In case you are a king or a prince, I thought you might like to know the following:
“If a king or a prince rides a chariot and the right wheel - the one on [his right] - collapses or the horse on the right splits open his head and blood flows – hand of Šamaš and Ištar; Šamaš and Ištar will cause him to mourn(?); a harsh imprisonment will befall him and in illness . . .”
Or
“If ditto (i.e. a king or a prince a chariot) rides and the left wheel or the horse on the left splits open his head and blood flows – the hand of Marduk and Ištar will cause him to mourn(?); the place (heaven?) of Marduk and Ištar will visit him.”

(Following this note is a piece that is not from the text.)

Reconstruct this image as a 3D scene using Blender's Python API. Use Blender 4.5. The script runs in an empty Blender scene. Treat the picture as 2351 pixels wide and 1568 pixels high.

This is my working translation of CT 40 35-37:1-7. By "working" I mean "tentative" and subject to change without notice and perhaps without memory. For the uninitiated, the ideogram complex KI.MIN is generally rendered “ditto” as I have done here. “Ditto” is very common in omen series but occurs in other genres of Akkadian (and Sumerian) literature. Sometimes it’s a little hard to know the range of the ditto but in this case it’s fairly clear that the scribe or his source intended us to understand this ditto in terms of the previous omen - “a king or prince (rides) a chariot.” Presumably, the horse on the right or left splits open the head of the king or prince who fell from his chariot. In any case, having a wheel collapse or a horse split open one’s head is bad news. Who would have guessed?
The section of omens from which I selected these two deal with issues that arise in the use of chariots. There are 35 or so chariot omens before the tablet takes up omens that deal with the activities of horses without chariots.
I continue to work on these omens as background activity but they sure are abnormally interesting.